--- Data provided ---
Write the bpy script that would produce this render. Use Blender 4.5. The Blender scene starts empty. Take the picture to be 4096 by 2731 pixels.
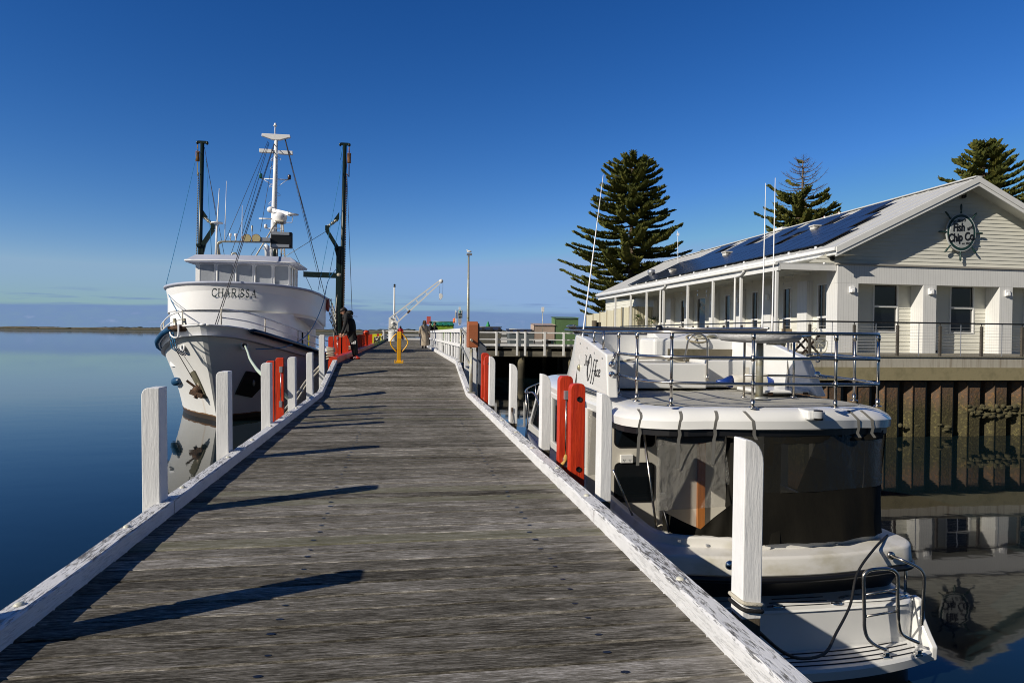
import bpy, bmesh, math, random
from mathutils import Vector as V, Matrix, Euler, Quaternion
random.seed(7)
DENOISE=True
R_=math.radians
sc=bpy.context.scene
# ------------------------------------------------------------------ camera
CAM=V((0,0,1.5))
yaw,pitch,roll=R_(9.1),R_(.634),R_(.653)
Fw=V((math.sin(yaw)*math.cos(pitch),math.cos(yaw)*math.cos(pitch),-math.sin(pitch)))
Rt=Fw.cross(V((0,0,1))).normalized(); Up=Rt.cross(Fw)
Rt,Up=Rt*math.cos(roll)+Up*math.sin(roll),Up*math.cos(roll)-Rt*math.sin(roll)
cd=bpy.data.cameras.new('camera'); cam=bpy.data.objects.new('camera',cd); sc.collection.objects.link(cam)
cd.lens=24.0; cd.sensor_width=36.0; cd.clip_start=.05; cd.clip_end=20000
M=Matrix((Rt,Up,-Fw)).transposed().to_4x4(); M.translation=CAM; cam.matrix_world=M
sc.camera=cam
def _ray(x,y): return Fw+Rt*((x-2048)/2730.7)-Up*((y-1365.5)/2730.7)
def PY(x,y,Y): d=_ray(x,y); return CAM+d*(Y/d.y)          # survey helpers: a sight line met with a plane of the place
def PX(x,y,X): d=_ray(x,y); return CAM+d*(X/d.x)
def PZ(x,y,z): d=_ray(x,y); return CAM+d*((z-1.5)/d.z)
# ------------------------------------------------------------------ light
SUN=V((-1.72,-.80,1.04)).normalized()
sl=bpy.data.lights.new('sun','SUN'); sl.energy=5.0; sl.angle=R_(.5); sl.color=(1,.92,.79)
so=bpy.data.objects.new('sun',sl); sc.collection.objects.link(so); so.rotation_euler=SUN.to_track_quat('Z','Y').to_euler()
so.location=(-30,-20,30)
w=bpy.data.worlds.new("World"); sc.world=w; w.use_nodes=True
nt=w.node_tree; N=nt.nodes; L=nt.links; N.clear()
def nd(t,**k):
    n=N.new(t)
    for a,b in k.items(): setattr(n,a,b)
    return n
def mth(op,a,b=None,c=None,clamp=False):
    n=N.new('ShaderNodeMath'); n.operation=op; n.use_clamp=clamp
    for i,v in enumerate((a,b,c)):
        if v is None: continue
        if isinstance(v,(int,float)): n.inputs[i].default_value=v
        else: L.new(v,n.inputs[i])
    return n.outputs[0]
def mixc(f,a,b,mode='MIX'):
    n=N.new('ShaderNodeMix'); n.data_type='RGBA'; n.blend_type=mode
    for i,v in ((0,f),(6,a),(7,b)):
        if isinstance(v,(int,float)): n.inputs[i].default_value=v
        elif isinstance(v,tuple): n.inputs[i].default_value=(*v,1)
        else: L.new(v,n.inputs[i])
    return n.outputs[2]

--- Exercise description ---
Retype each line of the listing above word for word. Exclude the pictures.

--- Problem solution ---
Write the bpy script that would produce this render. Use Blender 4.5. The Blender scene starts empty. Take the picture to be 4096 by 2731 pixels.
import bpy, bmesh, math, random
from mathutils import Vector as V, Matrix, Euler, Quaternion
random.seed(7)
DENOISE=True
R_=math.radians
sc=bpy.context.scene
# ------------------------------------------------------------------ camera
CAM=V((0,0,1.5))
yaw,pitch,roll=R_(9.1),R_(.634),R_(.653)
Fw=V((math.sin(yaw)*math.cos(pitch),math.cos(yaw)*math.cos(pitch),-math.sin(pitch)))
Rt=Fw.cross(V((0,0,1))).normalized(); Up=Rt.cross(Fw)
Rt,Up=Rt*math.cos(roll)+Up*math.sin(roll),Up*math.cos(roll)-Rt*math.sin(roll)
cd=bpy.data.cameras.new('camera'); cam=bpy.data.objects.new('camera',cd); sc.collection.objects.link(cam)
cd.lens=24.0; cd.sensor_width=36.0; cd.clip_start=.05; cd.clip_end=20000
M=Matrix((Rt,Up,-Fw)).transposed().to_4x4(); M.translation=CAM; cam.matrix_world=M
sc.camera=cam
def _ray(x,y): return Fw+Rt*((x-2048)/2730.7)-Up*((y-1365.5)/2730.7)
def PY(x,y,Y): d=_ray(x,y); return CAM+d*(Y/d.y)          # survey helpers: a sight line met with a plane of the place
def PX(x,y,X): d=_ray(x,y); return CAM+d*(X/d.x)
def PZ(x,y,z): d=_ray(x,y); return CAM+d*((z-1.5)/d.z)
# ------------------------------------------------------------------ light
SUN=V((-1.72,-.80,1.04)).normalized()
sl=bpy.data.lights.new('sun','SUN'); sl.energy=5.0; sl.angle=R_(.5); sl.color=(1,.92,.79)
so=bpy.data.objects.new('sun',sl); sc.collection.objects.link(so); so.rotation_euler=SUN.to_track_quat('Z','Y').to_euler()
so.location=(-30,-20,30)
w=bpy.data.worlds.new("World"); sc.world=w; w.use_nodes=True
nt=w.node_tree; N=nt.nodes; L=nt.links; N.clear()
def nd(t,**k):
    n=N.new(t)
    for a,b in k.items(): setattr(n,a,b)
    return n
def mth(op,a,b=None,c=None,clamp=False):
    n=N.new('ShaderNodeMath'); n.operation=op; n.use_clamp=clamp
    for i,v in enumerate((a,b,c)):
        if v is None: continue
        if isinstance(v,(int,float)): n.inputs[i].default_value=v
        else: L.new(v,n.inputs[i])
    return n.outputs[0]
def mixc(f,a,b,mode='MIX'):
    n=N.new('ShaderNodeMix'); n.data_type='RGBA'; n.blend_type=mode
    for i,v in ((0,f),(6,a),(7,b)):
        if isinstance(v,(int,float)): n.inputs[i].default_value=v
        elif isinstance(v,tuple): n.inputs[i].default_value=(*v,1)
        else: L.new(v,n.inputs[i])
    return n.outputs[2]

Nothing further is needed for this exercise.